The Sad, Sad End of Acting I

Today was the last day of my Acting I class, and now I feel empty inside. I was not expecting this at all. This week was the last week of class, and we had two separate performances. On Monday, I performed my monologue, from Neil Labute’s play “The Shape of Things”. Today (Wednesday), my scene partner and I performed a scene from “Three Days of Rain” by Richard Greenberg. I played Theo, and my partner played Ned. Both performances were done completely from memory, and both were incredible.

Last week , I was freaking out. I had a rough grasp on my monologue, but didn’t really know my lines for my scene. It was Thanksgiving break, so I couldn’t practice with my scene partner. I ended up running through lines and rehearsing both pieces with my mother and grandmother. It was a blast. We got into it. Really into it. People don’t realize how fun it can be to lose yourself in a character, and step inside someone else’s personality. For that monologue, I got to be Adam (my character) for two minutes, yelling at the girl that just broke my heart. For the scene, I got to be Theo, an strung-out architect with an arrogant side and mean streak. Becoming these characters was the ultimate act of empathy, and like nothing I’ve ever done before.

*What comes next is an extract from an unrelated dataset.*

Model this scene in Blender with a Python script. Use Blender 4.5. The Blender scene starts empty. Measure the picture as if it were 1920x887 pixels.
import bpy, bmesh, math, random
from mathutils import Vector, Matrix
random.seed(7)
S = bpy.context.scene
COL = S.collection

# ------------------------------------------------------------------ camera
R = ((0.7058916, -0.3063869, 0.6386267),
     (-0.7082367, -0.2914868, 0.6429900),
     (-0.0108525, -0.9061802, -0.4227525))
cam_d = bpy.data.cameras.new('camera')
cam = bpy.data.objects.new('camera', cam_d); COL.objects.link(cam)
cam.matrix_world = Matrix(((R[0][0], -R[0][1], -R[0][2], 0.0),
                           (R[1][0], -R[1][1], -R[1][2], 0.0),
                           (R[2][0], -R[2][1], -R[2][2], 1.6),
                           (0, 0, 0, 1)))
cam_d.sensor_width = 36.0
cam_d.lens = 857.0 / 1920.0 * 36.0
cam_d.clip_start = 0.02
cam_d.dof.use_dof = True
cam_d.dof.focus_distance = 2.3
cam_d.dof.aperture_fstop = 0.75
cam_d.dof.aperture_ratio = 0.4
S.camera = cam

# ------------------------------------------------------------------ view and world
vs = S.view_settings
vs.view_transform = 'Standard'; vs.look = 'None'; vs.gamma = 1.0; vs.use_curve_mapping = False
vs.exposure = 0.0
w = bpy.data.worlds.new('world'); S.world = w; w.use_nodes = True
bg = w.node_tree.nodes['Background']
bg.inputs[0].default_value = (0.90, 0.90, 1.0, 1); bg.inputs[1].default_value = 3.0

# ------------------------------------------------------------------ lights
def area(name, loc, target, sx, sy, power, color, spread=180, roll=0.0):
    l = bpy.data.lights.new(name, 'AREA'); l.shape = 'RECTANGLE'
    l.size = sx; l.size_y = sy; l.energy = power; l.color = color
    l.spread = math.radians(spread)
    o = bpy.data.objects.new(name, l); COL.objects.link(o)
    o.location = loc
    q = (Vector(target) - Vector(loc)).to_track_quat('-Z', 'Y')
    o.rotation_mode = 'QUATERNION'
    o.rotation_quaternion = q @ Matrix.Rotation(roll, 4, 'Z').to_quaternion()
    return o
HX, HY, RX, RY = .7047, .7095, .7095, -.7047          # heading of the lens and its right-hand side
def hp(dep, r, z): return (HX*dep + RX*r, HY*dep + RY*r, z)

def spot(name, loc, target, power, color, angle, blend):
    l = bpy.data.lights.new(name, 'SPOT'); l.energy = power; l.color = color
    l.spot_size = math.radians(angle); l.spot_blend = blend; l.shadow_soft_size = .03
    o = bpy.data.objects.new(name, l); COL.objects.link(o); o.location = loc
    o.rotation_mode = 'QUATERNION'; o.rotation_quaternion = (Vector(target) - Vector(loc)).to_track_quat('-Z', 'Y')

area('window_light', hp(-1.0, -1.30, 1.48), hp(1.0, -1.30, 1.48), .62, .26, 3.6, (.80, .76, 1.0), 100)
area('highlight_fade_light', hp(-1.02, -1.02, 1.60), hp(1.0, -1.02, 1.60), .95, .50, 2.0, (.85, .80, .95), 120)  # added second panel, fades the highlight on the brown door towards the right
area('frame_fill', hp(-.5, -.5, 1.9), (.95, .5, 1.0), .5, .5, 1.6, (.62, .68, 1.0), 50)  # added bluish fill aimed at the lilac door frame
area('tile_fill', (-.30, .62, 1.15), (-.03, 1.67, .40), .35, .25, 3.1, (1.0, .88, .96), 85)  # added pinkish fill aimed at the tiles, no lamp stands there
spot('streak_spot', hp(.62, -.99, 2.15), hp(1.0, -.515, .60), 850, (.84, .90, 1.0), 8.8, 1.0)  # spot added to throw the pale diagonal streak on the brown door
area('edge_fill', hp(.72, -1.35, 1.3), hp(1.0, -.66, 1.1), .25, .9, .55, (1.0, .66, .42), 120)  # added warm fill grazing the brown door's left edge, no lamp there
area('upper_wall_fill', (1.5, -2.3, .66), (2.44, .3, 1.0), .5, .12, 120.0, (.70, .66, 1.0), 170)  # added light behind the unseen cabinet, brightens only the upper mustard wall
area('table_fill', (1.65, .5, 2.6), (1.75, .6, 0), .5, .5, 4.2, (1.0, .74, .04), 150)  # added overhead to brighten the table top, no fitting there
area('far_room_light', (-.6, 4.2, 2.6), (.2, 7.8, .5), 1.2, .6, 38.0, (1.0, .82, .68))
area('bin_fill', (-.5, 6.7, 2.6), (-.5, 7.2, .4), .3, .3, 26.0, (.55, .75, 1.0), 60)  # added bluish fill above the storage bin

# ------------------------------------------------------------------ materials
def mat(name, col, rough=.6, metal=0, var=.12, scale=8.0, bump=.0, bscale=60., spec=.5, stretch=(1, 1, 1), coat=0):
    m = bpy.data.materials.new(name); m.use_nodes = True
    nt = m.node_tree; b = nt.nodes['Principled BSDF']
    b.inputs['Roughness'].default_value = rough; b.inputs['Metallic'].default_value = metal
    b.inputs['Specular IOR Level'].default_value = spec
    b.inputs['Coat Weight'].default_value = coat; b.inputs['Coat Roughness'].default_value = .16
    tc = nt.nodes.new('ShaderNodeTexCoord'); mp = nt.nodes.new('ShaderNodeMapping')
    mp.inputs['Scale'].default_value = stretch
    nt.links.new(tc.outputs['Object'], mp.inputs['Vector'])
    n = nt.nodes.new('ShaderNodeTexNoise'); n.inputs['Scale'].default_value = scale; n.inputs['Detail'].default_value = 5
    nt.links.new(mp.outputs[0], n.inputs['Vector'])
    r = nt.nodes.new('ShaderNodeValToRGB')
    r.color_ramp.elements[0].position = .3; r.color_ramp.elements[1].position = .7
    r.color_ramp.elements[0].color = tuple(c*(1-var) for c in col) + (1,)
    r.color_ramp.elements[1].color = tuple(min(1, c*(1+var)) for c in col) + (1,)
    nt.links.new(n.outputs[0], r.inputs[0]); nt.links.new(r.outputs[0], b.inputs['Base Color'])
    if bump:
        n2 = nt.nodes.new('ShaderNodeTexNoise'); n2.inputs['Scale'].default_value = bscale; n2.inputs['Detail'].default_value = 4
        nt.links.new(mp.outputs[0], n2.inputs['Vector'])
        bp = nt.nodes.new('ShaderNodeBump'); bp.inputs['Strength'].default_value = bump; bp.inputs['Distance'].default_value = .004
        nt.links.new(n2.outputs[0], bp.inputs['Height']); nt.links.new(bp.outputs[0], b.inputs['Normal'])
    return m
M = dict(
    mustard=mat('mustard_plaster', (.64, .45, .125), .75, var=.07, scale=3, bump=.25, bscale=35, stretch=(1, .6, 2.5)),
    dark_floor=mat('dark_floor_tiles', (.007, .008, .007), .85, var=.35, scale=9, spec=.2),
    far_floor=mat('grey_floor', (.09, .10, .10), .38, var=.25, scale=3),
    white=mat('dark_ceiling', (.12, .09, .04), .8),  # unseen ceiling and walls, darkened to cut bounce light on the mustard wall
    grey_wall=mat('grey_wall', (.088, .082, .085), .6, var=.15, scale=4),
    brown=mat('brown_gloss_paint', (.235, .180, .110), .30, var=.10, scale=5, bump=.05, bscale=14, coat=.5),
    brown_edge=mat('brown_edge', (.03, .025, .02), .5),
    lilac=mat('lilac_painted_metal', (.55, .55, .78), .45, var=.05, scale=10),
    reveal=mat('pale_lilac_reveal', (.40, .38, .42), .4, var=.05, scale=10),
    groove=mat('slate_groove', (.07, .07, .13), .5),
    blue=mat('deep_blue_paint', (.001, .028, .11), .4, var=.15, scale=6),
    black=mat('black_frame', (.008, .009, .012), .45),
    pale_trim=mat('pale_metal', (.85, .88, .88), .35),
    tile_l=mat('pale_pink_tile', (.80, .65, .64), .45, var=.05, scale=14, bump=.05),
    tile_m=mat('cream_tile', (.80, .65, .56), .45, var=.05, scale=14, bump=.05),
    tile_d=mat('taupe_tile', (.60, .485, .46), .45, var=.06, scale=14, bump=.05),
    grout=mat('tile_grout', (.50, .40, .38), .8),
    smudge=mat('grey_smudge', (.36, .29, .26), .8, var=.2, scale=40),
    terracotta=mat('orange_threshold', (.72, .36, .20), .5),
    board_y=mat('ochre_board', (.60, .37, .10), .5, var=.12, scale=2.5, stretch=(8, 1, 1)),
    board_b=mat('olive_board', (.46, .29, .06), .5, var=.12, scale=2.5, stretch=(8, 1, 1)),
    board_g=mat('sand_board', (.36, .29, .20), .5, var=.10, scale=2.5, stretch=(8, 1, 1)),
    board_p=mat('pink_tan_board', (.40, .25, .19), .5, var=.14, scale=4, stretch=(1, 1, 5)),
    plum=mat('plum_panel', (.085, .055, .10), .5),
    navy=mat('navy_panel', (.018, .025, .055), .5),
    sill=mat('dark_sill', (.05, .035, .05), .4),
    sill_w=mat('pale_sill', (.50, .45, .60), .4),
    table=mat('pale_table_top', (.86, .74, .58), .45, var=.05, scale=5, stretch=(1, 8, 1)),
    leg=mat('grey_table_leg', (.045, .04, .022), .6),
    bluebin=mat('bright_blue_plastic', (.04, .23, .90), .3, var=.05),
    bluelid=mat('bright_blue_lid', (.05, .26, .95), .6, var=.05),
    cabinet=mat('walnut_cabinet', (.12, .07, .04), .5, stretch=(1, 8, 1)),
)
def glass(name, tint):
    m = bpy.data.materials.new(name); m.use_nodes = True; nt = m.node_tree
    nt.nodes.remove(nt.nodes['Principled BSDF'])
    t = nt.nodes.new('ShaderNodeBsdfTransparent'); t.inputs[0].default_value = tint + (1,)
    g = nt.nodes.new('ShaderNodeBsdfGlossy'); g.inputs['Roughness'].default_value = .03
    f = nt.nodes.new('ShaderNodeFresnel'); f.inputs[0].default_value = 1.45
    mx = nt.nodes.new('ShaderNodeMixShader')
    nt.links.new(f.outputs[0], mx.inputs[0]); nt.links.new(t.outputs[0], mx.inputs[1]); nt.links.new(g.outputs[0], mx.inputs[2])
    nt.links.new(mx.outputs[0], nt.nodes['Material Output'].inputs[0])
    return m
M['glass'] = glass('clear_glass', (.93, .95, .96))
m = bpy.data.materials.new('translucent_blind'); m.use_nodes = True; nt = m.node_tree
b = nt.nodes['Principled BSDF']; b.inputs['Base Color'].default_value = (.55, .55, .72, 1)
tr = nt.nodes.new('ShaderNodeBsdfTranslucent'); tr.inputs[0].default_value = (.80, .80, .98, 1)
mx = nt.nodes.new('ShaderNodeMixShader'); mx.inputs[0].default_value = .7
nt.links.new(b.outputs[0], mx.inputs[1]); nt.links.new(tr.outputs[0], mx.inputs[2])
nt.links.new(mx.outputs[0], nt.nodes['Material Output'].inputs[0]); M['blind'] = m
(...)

Anyway, back to the learning lines. The first few run-throughs were rough. Really rough. I made a rehearsal schedule, and ran through the scene three times per day. Every time I practiced, the piece got better. I knew my lines. I started to really understand my them. My emotion came through. I started picking up nuances about the piece. I felt like an actor, not just the nervous student I had been.

By the time I got back to campus, I was ready. I had my monologue down, so now it was just a matter of honing the scene. My partner and I practiced.  We worked on body language and interacting with each other. Things were looking good. We were ready to go. We were still a bit nervous; every time we practiced, we’d drop a line or two. It was small, but noticeable. Hopefully we’d keep our composure on stage. After all, the show must go on.

Today, we did the scene. Everything ran perfectly. The emotion was there. The volume was there. The lines were there. We nailed it. I’ve never felt so alive. I didn’t even see the audience. It was just me and my scene partner up there. The old acting cliché is absolutely true: in an age of constant distraction, we were completely in the moment. In another time, in another place. Theater truly is something else.

When the class ended, I realized I wouldn’t get these feelings again for a while. Boy, I sure am going to miss that. Even outside of the class, though,  I’m grateful for how much the skills I’ve learned in it have helped me in other areas. After the monologue and scene, the presentation I have to do in my Econometrics class is going to be cake.  I no longer get nervous before doing public speaking. I know that I can memorize anything. I know I can take on another persona if I need to. I’ve noticed that in my everyday interactions, I express myself more. I am, literally, more dramatic. Situations that used to be boring are now exciting. I see social interactions in a new way now. I’m aware of how I’m speaking, how I’m standing, how I’m presenting myself. That was something I thought school couldn’t teach. I sure was wrong.